Your instructions:
Pull out every line with the word "script" from the entries below.
==========
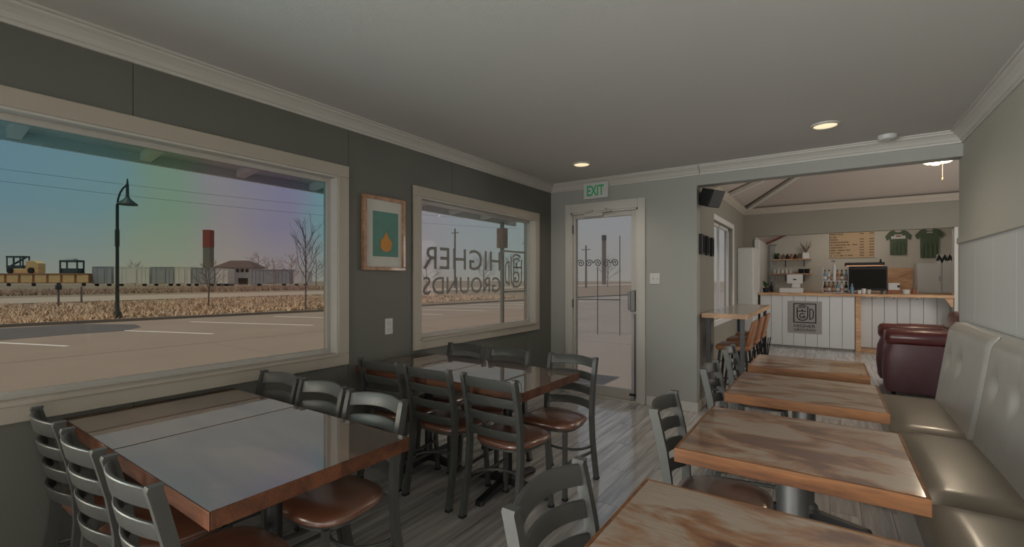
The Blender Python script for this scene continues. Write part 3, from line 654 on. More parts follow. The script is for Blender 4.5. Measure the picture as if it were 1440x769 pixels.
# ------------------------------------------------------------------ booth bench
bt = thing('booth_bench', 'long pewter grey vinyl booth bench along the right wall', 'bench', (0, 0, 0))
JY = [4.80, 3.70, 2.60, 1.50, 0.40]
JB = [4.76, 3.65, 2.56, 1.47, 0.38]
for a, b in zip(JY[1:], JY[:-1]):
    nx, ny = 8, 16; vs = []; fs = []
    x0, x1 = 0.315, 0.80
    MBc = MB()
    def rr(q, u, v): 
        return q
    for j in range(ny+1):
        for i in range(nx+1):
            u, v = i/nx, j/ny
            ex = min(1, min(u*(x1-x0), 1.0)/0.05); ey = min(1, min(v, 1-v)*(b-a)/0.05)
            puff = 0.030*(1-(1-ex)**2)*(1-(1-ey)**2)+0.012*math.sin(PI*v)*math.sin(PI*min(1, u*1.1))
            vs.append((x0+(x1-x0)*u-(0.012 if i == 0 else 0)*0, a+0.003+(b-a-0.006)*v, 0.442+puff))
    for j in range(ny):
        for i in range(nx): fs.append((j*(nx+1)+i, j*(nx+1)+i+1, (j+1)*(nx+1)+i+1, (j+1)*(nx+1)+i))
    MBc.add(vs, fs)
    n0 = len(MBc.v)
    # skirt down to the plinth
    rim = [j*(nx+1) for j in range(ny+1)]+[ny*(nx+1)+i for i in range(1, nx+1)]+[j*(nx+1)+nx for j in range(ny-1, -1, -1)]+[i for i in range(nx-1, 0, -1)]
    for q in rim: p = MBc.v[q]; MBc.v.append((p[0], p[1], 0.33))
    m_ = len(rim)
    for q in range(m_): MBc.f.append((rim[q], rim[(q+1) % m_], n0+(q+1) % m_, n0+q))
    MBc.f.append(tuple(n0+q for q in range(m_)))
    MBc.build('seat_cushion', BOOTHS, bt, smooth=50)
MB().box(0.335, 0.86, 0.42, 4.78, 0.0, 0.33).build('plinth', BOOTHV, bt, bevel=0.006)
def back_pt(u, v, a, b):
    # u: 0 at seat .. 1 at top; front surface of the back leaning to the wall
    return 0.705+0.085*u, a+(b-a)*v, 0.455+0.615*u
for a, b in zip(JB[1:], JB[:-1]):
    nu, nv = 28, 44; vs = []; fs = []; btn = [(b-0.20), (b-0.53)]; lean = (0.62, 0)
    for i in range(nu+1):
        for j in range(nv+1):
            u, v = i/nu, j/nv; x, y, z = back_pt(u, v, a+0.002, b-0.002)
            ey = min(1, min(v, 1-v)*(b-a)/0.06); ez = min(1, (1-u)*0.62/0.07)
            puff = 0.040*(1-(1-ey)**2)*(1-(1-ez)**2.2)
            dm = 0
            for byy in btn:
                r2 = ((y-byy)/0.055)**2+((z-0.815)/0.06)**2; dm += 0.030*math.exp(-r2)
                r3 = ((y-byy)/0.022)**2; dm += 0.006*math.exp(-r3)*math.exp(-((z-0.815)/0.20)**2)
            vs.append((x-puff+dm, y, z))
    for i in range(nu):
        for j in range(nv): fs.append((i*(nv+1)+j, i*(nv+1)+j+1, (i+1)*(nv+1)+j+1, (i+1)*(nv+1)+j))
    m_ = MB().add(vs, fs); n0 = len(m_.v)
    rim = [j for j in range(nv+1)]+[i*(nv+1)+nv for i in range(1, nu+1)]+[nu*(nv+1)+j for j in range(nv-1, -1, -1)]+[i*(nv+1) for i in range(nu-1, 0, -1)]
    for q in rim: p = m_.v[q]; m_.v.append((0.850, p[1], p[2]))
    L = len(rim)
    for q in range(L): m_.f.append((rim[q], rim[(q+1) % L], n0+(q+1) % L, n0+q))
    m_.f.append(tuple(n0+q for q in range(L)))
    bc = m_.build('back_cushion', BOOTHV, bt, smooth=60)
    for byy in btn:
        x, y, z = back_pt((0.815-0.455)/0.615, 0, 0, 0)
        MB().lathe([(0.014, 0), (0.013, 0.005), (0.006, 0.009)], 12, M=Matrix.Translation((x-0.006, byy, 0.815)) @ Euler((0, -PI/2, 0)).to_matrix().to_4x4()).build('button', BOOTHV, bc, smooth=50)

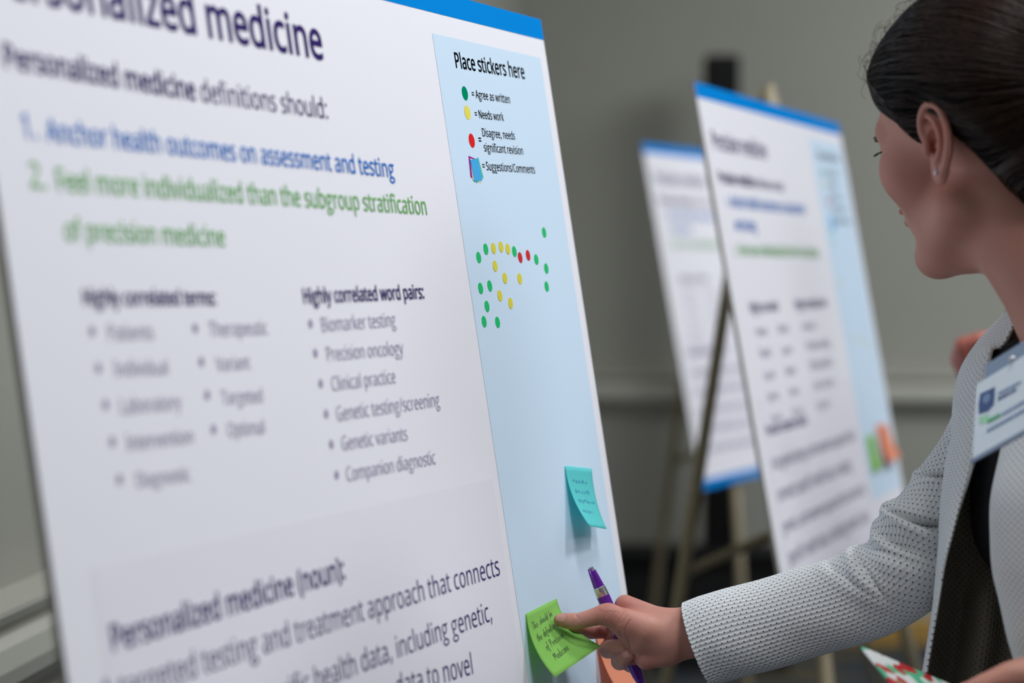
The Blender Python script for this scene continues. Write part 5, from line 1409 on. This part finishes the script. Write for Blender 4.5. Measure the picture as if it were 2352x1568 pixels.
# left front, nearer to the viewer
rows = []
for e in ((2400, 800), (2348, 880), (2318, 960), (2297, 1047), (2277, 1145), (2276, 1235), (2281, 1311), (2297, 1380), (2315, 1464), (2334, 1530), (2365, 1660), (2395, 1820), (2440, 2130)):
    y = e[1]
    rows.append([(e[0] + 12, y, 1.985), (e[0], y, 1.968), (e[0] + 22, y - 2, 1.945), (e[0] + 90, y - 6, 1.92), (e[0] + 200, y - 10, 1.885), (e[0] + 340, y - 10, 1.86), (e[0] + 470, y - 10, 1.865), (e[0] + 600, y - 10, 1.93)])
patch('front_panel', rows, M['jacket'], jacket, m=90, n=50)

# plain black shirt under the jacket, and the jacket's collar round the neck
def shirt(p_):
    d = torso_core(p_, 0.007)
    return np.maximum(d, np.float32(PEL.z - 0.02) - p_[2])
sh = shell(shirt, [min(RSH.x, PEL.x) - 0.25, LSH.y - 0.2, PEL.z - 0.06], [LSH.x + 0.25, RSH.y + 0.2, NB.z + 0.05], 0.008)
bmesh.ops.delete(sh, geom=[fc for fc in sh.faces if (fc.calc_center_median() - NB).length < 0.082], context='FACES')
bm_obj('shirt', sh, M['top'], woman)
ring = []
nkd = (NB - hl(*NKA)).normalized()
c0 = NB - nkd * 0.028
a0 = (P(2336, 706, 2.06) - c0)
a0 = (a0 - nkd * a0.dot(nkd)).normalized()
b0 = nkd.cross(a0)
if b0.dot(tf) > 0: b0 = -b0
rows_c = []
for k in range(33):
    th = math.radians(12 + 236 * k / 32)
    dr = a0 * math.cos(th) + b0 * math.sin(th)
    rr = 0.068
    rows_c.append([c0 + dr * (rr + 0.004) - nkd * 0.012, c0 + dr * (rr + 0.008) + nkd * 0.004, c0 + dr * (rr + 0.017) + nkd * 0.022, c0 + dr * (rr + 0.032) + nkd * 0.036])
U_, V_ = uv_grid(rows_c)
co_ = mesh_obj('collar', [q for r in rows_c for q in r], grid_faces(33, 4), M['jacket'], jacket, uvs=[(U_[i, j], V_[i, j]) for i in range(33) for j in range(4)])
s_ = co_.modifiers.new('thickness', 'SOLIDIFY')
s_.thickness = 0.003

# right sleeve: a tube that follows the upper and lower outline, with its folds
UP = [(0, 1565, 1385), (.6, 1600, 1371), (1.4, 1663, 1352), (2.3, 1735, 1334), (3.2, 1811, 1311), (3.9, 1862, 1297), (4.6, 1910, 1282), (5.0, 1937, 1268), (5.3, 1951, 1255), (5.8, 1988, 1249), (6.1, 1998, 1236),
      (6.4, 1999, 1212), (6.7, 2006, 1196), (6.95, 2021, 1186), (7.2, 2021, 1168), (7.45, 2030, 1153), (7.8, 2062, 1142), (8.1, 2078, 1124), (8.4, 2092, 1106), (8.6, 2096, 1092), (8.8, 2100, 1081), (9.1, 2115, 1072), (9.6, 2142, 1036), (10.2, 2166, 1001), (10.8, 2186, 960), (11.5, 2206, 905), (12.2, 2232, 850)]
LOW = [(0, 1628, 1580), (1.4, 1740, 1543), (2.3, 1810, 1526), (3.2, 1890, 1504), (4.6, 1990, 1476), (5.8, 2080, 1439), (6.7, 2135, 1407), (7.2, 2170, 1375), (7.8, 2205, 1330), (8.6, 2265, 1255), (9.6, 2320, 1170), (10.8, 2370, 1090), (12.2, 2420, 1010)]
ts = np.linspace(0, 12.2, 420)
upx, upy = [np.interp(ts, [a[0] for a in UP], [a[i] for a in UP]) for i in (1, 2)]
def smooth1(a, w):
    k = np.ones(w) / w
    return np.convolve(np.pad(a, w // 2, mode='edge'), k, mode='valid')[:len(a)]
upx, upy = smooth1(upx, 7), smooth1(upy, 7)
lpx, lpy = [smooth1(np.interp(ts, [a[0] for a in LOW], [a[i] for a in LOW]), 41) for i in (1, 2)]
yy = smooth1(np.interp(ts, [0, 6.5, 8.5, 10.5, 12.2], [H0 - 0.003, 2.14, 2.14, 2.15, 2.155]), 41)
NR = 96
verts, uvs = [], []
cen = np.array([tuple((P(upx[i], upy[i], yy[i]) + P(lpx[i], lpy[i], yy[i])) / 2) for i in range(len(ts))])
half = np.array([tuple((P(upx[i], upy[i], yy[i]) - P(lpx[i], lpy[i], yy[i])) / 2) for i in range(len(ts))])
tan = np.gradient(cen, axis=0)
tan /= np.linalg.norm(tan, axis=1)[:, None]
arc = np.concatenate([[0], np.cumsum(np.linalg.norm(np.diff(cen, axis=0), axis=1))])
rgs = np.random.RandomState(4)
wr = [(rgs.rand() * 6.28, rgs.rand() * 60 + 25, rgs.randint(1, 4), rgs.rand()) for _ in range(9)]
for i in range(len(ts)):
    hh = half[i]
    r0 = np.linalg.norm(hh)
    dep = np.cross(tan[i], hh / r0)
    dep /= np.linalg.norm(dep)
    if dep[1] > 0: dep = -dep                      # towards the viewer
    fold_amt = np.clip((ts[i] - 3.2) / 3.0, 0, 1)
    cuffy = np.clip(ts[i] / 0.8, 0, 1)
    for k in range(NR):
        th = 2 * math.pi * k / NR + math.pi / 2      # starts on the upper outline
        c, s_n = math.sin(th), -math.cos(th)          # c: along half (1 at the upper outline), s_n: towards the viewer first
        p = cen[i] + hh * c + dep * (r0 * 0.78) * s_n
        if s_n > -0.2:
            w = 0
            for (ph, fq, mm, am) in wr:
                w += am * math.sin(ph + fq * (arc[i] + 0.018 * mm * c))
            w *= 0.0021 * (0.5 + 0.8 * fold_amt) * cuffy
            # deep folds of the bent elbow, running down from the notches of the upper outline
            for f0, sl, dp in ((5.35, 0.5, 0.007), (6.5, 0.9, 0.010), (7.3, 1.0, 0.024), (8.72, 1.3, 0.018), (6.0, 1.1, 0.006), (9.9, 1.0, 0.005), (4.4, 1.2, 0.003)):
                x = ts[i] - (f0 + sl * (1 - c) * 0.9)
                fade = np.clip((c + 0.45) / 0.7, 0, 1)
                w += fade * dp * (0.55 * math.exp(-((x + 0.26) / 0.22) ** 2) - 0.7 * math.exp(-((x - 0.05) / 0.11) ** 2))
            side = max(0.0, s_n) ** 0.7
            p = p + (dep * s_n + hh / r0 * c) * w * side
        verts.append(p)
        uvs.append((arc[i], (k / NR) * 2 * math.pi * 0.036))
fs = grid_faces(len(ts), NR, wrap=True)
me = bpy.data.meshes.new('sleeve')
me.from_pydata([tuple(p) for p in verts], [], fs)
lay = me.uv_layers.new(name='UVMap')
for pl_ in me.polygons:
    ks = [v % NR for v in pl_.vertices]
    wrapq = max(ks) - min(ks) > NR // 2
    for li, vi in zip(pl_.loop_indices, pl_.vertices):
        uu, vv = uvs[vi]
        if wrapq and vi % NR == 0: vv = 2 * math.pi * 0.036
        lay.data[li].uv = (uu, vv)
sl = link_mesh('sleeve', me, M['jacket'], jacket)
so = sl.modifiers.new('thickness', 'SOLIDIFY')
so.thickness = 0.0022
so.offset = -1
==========
Final result:
The Blender Python script for this scene continues. Write part 3, from line 654 on. More parts follow. The script is for Blender 4.5. Measure the picture as if it were 1440x769 pixels.
The Blender Python script for this scene continues. Write part 5, from line 1409 on. This part finishes the script. Write for Blender 4.5. Measure the picture as if it were 2352x1568 pixels.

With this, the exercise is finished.